Stathis Papaioannou wrote:
I realised when I was about 12 or 13 years old that there
could not be any ultimate meaning. I was very pleased and
excited with this discovery, and ran around trying to explain
it to people (mostly drawing blank looks, as I remember).
It seemed to me just another interesting fact about the
world, like scientific and historical facts. It inspired me
to start reading philosophy, looking up words like "nihilism"
in the local library. It also encouraged me to question
rules, laws and moral edicts handed down with no
justification other than tradition or authority, where these
were in conflict with my own developing value system.
Overall, I think the realisation that there was no ultimate
meaning was one of the more positive experiences in my life.
But even if it hadn't been, and threw me into a deep
depression, does that have any bearing on whether or not it is true?
It's encouraging when one sees that one is not entirely alone in
breaking free of the patterns of popular thought.

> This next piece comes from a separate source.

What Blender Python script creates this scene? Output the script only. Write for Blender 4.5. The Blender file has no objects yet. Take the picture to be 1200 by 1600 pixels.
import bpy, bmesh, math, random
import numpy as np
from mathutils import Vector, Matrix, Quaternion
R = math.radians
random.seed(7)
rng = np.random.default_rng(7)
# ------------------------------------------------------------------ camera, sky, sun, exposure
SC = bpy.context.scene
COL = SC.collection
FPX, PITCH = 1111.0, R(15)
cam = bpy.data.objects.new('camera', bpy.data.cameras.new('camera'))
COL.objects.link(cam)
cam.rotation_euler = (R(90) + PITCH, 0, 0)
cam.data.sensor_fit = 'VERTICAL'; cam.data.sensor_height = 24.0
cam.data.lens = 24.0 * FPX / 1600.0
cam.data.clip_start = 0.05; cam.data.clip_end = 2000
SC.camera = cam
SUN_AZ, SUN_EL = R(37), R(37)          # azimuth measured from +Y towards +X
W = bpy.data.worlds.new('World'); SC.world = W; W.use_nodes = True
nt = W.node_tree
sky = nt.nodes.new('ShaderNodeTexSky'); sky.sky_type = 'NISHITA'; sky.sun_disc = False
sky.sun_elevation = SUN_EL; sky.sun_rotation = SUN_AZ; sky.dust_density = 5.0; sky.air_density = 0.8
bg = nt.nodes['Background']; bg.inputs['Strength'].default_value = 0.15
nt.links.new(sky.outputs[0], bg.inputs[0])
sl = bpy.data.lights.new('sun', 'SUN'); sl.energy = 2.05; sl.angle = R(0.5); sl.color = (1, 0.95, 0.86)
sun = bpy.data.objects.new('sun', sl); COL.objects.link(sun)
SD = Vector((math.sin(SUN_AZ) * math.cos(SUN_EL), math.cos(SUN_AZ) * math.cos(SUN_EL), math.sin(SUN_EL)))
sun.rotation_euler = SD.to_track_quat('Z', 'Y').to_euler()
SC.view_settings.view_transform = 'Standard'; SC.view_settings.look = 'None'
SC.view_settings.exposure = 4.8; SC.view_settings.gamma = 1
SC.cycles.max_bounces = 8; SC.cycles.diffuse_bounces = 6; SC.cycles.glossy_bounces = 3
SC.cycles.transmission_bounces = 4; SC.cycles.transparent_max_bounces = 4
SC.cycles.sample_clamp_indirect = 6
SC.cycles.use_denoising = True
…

I came to a similar realization at a similarly young age, and when I
tried to share my wonderful and powerful new idea I received not just
blank looks, but reactions of concern that I intended to abandon all
morality. At that point I learned that I had better not discuss these
ideas, but continued to read and think with the belief that while there
was no absolute meaning, at least the scientific method could provide
explanation.
It took me until my early twenties to realize that science was also
fundamentlly incomplete. I then had an experience I call "passing
through the void and coming out the other side" seeing that everything
is just as before despite lacking any absolute means of support or
justification. It was intensly and profoundly liberating. I saw
clearly that I could never know any absolutes, but being an inherently
subjective being, my subjective awareness was absolutely appropriate.
Since then, paradoxes of self, personal identity, free-will and morality
became clearly resolved, extending to a theory of collaborative social
decision-making that becomes increasingly moral as it promotes
converging values over diverging scope.